HiddenWires editor, Amy Wallington spoke to integrator, Oliver Hall from Ultamation about his involvement in the AV Career Day. 

Recruiting young people into the industry is not only necessary to replace those who are retiring, but it is needed to bring new ideas and innovations in order to drive the industry. CEDIA and AVIXA, among other professionals in the industry, have recognised this and are now introducing schemes such as the ISE career day to educate young people about the industry and potentially encourage them to follow this career path. 

Ultamation is one of the companies that are actively helping students enter the industry. Hall explains: “I was invited to do The Integrated Home Podcast with Jeff Hayward, the director of Wildwood PR who looks after CEDIA. We discussed recruitment and how to bring new blood into the industry. 

“As part of it, we discussed Ultamation’s relationship with the University of Liverpool. We recruit through the university and I have recently become more involved by being invited onto the Industrial Advisory Board, which means sitting in on final year presentations and giving feedback from a prospective employer’s point of view.”

Due to this involvement with the university, CEDIA wanted to get Hall involved in the Career Day. “CEDIA wanted to fly 10 students over to join 160 others from all over Europe for the Career Day. We were asked to get in touch with the university, who were delighted with the opportunity. As you would expect, a lot more than ten students wanted to go so they were asked to send in a video application and the university then made a selection.”

He continues: “A week before the event we did a ‘bootcamp’ session with the lucky students to give them an overview of ISE and to select which stands to visit so they would have a better understanding of the industry and get to see their specific areas of interest.”

Taking place on Thursday 13 February, the AV Career Day ran from 9:30am until 4:30pm, and involved guided tours of the show floor. Hall recounts: “The day began with a welcome and introduction explaining what they were going to see. We then proceeded to visit various stands starting with Crestron, Sony, Trinnov (including Kaleidescape) and finishing with Meridian Audio and Barco. On the stands I let the experts talk to the students and made myself available for any questions.”

Bringing students to a place like ISE where they can interact with real people in the industry and see the technology first hand proves to be a lot more beneficial than just learning about it in a classroom, as Hall experiences: “The students were very impressed, particularly with the demos and it opened their eyes to the different career paths they hadn’t appreciated before. 

“The main comment from the staff was that it allowed the students to get to speak to the people who do the actual job which was much more valuable than traditional career fairs where large companies often send someone from HR. As a result, they are now reconsidering how they usually run their career fairs. 

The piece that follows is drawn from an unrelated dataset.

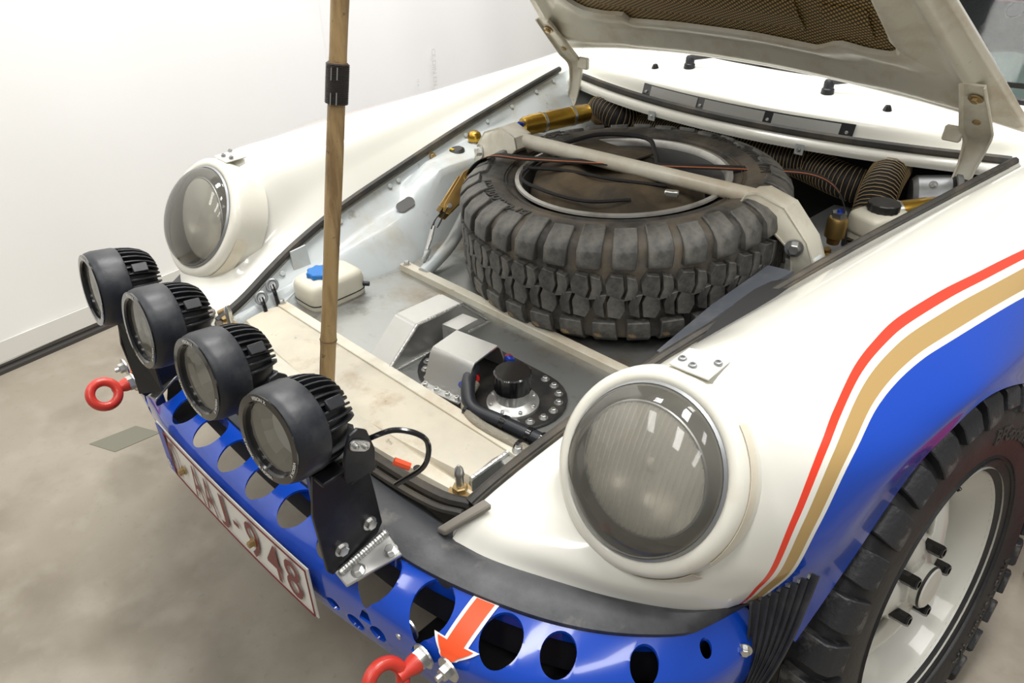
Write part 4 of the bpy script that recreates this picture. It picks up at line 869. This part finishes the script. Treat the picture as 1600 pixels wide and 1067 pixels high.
canister('damper_reservoir', (.425, .93, .690), (.53, 1.06, .705), .024, M_gold, bands_=(.5,))
TW = empty('strut_top', (-.462, .70, .70), CAR)
MB().lathe([(.038, 0), (.036, .006), (.028, .010), (.020, .012), (.018, .016)], (-.468, .700, .700), (0, 0, 1), 28).build('strut_bearing', M_greymetal, TW)
MB().lathe([(.010, .012), (.016, .016), (.0185, .026), (.016, .036), (.010, .041), (1e-5, .042)], (-.468, .700, .700), (0, 0, 1), 24).build('adjuster_knob', M_gold, TW)
MB().lathe([(.020, 0), (.020, .008), (.015, .012), (1e-5, .012)], (-.450, .622, .708), (-.0, -.2, 1), 20).build('black_plug', M_capr, TW)
MB().box((-.455, .610, .7195), (.014, .005, .003)).build('yellow_mark', M_yellow, TW)
# washer bottle behind the pole
WB = empty('washer_bottle', (-.312, .12, .56), CAR); WB['label'] = 'translucent washer bottle with blue lid'
MB().rbox((-.300, .122, .585), (.088, .13, .072), .4).build('bottle', M_plastic, WB, smooth=60)
MB().rbox((-.300, .122, .576), (.0895, .1315, .004), .4).build('bottle_seam', M_dark, WB)
kp = [((.027 if (k//2) % 2 else .0235), k) for k in range(32)]
MB().prism([(-.300+r*math.cos(2*PI*k/32), .105+r*math.sin(2*PI*k/32), .616) for r, k in kp], (0, 0, .014)).build('lid', M_bluecap, WB, bevel=.002)
MB().cyl((-.262, .178, .585), (-.252, .186, .585), .005, seg=10).build('spout', M_black, WB)
MB().prism([(-.365, .085, .60), (-.362, .125, .60), (-.372, .125, .655), (-.375, .09, .65)], (-.004, 0, 0)).build('bottle_bracket', M_inner, CAR)
# grommets and pull cables in the near corner of the bay
for x, y, z in ((-.335, -.010, .600), (-.345, .022, .612)):
    G_ = empty('cable_grommet', (x, y, z), CAR)
    MB().tube([V(x, y, z)+.011*(math.cos(t)*V(.3, .85, .2)+math.sin(t)*V(-.45, .1, .85)) for t in np.linspace(0, 2*PI, 19)[:-1]], .0032, 8, closed=True).build('ring', M_greymetal, G_)
    MB().tube(cr([(x, y, z), (x+.014, y-.004, z-.012), (x+.022, y-.006, z-.036)], 4), .0042, 8).build('cable', M_gloss, G_)
MB().cyl((-.362, -.088, .588), (-.348, -.070, .598), .006, seg=10).build('latch_screw', M_rust, CAR)
place('latch_screw', RUSTBOLT, basis((0, -.3, 1), (-.340, -.085, .582)), CAR)
# fluted ventilation ducts
def duct(name, path, r, pitch):
    P = resamp(cr(path, 12), 140); E_ = empty(name, tuple(P[70]), CAR)
    d = np.concatenate([[0], np.cumsum(np.linalg.norm(np.diff(P, axis=0), axis=1))])
    MB().tube(P, r*.97+.0018*np.cos(d/pitch*2*PI), 22).build('duct_wall', M_hose, E_, smooth=70)
    n = int(d[-1]/pitch*14); q = np.stack([np.interp(np.linspace(0, d[-1], n), d, P[:, k]) for k in range(3)], 1)
    T = np.gradient(q, axis=0); a = frame(unit(T[0]))[0]; H = []
    for i in range(n):
        t = unit(T[i]); a = unit(a-t*(a @ t)); b = np.cross(t, a); w = 2*PI*i/14; H.append(q[i]+(r+.0012)*(math.cos(w)*a+math.sin(w)*b))
    MB().tube(H, .0010, 5).build('spiral_wire', M_wire, E_)
duct('ventilation_duct', [(-.47, 1.24, .62), (-.455, 1.20, .69), (-.415, 1.165, .715), (-.36, 1.165, .700), (-.35, 1.22, .68), (-.42, 1.27, .66)], .036, .0085)
duct('ventilation_duct', [(-.40, 1.22, .660), (-.24, 1.19, .685), (-.08, 1.165, .690), (.08, 1.17, .690), (.20, 1.185, .690)], .030, .0085)
duct('ventilation_duct', [(.12, 1.21, .690), (.22, 1.19, .680), (.31, 1.17, .672), (.40, 1.19, .66)], .040, .0095)
duct('ventilation_duct', [(.375, 1.25, .70), (.392, 1.18, .718), (.405, 1.10, .705), (.418, 1.035, .655), (.42, 1.01, .60)], .040, .0085)
# brake fluid reservoir, brass regulator, grey blower
BF = empty('brake_fluid_reservoir', (.46, .95, .66), CAR); ax_ = (unit((.35, 1, 0)), unit((-1, .35, 0)), (0, 0, 1))
MB().rbox((.462, .945, .690), (.108, .078, .050), .35, 14, ax_).build('tank', M_plastic, BF, smooth=60)
MB().box((.462, .945, .664), (.100, .070, .020), ax_).build('tank_base', M_plastic, BF, bevel=.004)
kp = [((.031 if (k//2) % 2 else .0297), k) for k in range(56)]
MB().prism([(.464+r*math.cos(2*PI*k/56), .948+r*math.sin(2*PI*k/56), .714) for r, k in kp], (0, 0, .018)).build('cap', M_capr, BF, bevel=.002)
BQ = empty('brass_regulator', (.405, .865, .64), CAR)
MB().lathe([(.012, 0), (.014, .012), (.020, .016), (.020, .05), (.017, .056), (1e-5, .056)], (.408, .872, .650), (0, 0, 1), 24).build('barrel', M_brass, BQ, smooth=30)
MB().lathe([(.015, .055), (.015, .068), (1e-5, .068)], (.408, .872, .650), (0, 0, 1), 6).build('hex_cap', M_zinc, BQ, smooth=20)
MB().lathe([(.006, .067), (.006, .073), (1e-5, .073)], (.408, .872, .650), (0, 0, 1), 12).build('blue_dot', M_bluepl, BQ)
for k in range(5): MB().cyl((.40+.012*k, .80+.014*(k % 3), .625), (.395+.012*k, .79+.014*(k % 3), .66), .007, seg=8).build('pipe_union', M_brass, CAR, smooth=25)
BW = empty('blower_housing', (.47, 1.16, .66), CAR)
MB().lathe([(1e-5, -.05), (.050, -.05), (.058, -.04), (.058, .03), (.066, .033), (.066, .043), (.05, .05), (1e-5, .05)], (.500, 1.175, .675), (.75, .35, .1), 28).build('casing', M_greymetal, BW, smooth=30)
for dx in (.03, .05): MB().lathe([(.0605, -.006), (.0625, -.006), (.0625, .006), (.0605, .006)], (.500+dx*.9, 1.175+dx*.4, .677), (.75, .35, .1), 28).build('casing_band', M_gloss, BW)
place('bolt', BOLT, basis((0, -1, .3), (.505, 1.10, .735)), BW)
MB().slab([[(.25, .95, .585), (.40, .90, .60)], [(.28, 1.2, .60), (.44, 1.2, .61)]], .004).build('heater_plate', M_greymetal, CAR)
# rubber wedge strip beside the spare
MB().slab([[(.372, .300, .640), (.384, .300, .641), (.402, .305, .61)], [(.378, .45, .664), (.402, .45, .668), (.424, .45, .63)], [(.400, .600, .692), (.446, .595, .700), (.466, .595, .66)]], -.006).build('packing_strip', M_foam, CAR, smooth=25)
# ---------------------------------------------------------------- bamboo prop
BP = empty('bamboo_pole', (.012, -.100, .576)); tag(BP, 'bamboo pole propping the bonnet open', 'pole')
b0, b1 = V(.012, -.100, .577), V(.0176, .118, 1.650); bd = unit(b1-b0); L = np.linalg.norm(b1-b0)
nodes = [.112, .52, .80]; pr = [(1e-5, 0)]
for z in np.linspace(0, L, 90):
    r = .0118+.0006*z+.0004*math.sin(z*21); pr.append((r+sum(.0009*math.exp(-((z-k)/.006)**2) for k in nodes), z))
pr.append((1e-5, L)); MB().lathe(pr, b0, bd, 24).build('cane', M_bamboo, BP, smooth=60)
for k in nodes: MB().lathe([(.0131+.0006*k, -.0012), (.0136+.0006*k, 0), (.0131+.0006*k, .0012)], b0+bd*k, bd, 24).build('node_ring', M_node, BP)
CL = MB(); CL.lathe([(.0125, -.026), (.0152, -.026), (.0155, 0), (.0152, .026), (.0125, .026)], b0+bd*.494, bd, 28); CLP = CL.build('wound_sleeve', M_hatch, BP)
for i in range(22): MB().lathe([(.0152, -.0008), (.0163, 0), (.0152, .0008)], b0+bd*(.494-.0245+.00233*i), bd, 24).build('wire_turn', M_hatch, CLP)
for sg, dz in ((-1, .016), (1, .016), (-1, -.016), (1, -.016)):
    a, b, n_ = frame(bd, (0, -1, 0)); d = unit(V(.62, -.75, 0)+sg*.25*V(.75, .62, 0)); MB().box(b0+bd*(.494+dz)+d*.0162, (.0016, .0016, .016), (d, np.cross(bd, d), bd)).build('staple', M_zinc, CLP)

Liverpool Uni Students at ISE

“It also made the staff more aware of the career paths available and introduced them to some the SME’s rather than just concentrating on the large companies.”

As Hall pointed out, these events are crucial to change the perception of this industry in the eyes of the education system. Bodies like CEDIA are beginning to play an important role in this change to introduce young people to the idea of home automation. 

“When we started Ultamation 12 years ago, hardly anyone knew what home automation was,” indicates Hall. “That’s no longer the case with the likes of Alexa, Nest and Sonos making the technology more accessible to the masses, but I think from a career’s perspective, there is still plenty to be done.

“If you speak to students about programming, they usually seem more interested in writing an app which they think will turn them into an overnight millionaire – they don’t always appreciate that it’s a lot harder than they think!”

Hall continues: “I came from a computer science background and I think that helps with the formal side of programming and, in particular, improving the quality of the solutions that we offer our clients. It would be great to get more computer science, electronic engineering and software development students involved in the industry with that kind of perspective, reliability and quality.”

With technology constantly changing and evolving, opportunities are growing for young people in the AV sector. “The industry is always changing, which is a good thing,” says Hall. “We do a lot of work with Crestron and in residential, there is significant change there with the introduction of Crestron Home. Our business model is always adapting and we’re looking to capitalise on Creston Home. 
“Custom is still very important at the high-end but there are new opportunities here for us too. We are building more modules and tools to support our own projects, but also benefit other integrators by providing them with software products they can rely on.”

It is now more important than ever that young people are bringing fresh ideas to industries, and Hall explains how it can benefit the AV sector. He says: “Specifically in the area we’re passionate about, technology and software are constantly evolving, and new techniques are constantly being developed. They’re not always successful or suitable, but the influx of graduates bubbling over with enthusiasm and fresh ideas is essential to keeping the industry agile. 

“There’s a real mix of companies in home automation and AV at the moment, and sadly, there’s still too much of an old school attitude in some of the established brands. We often come up against a stubbornness to look critically at product performance and reliability and if those attitudes don’t evolve, they’ll be the AV dinosaurs we’re talking about in years to come.”

Hall concludes: “Bringing in young new blood, with appropriate mentoring and direction, is a good way to shake things up a little!”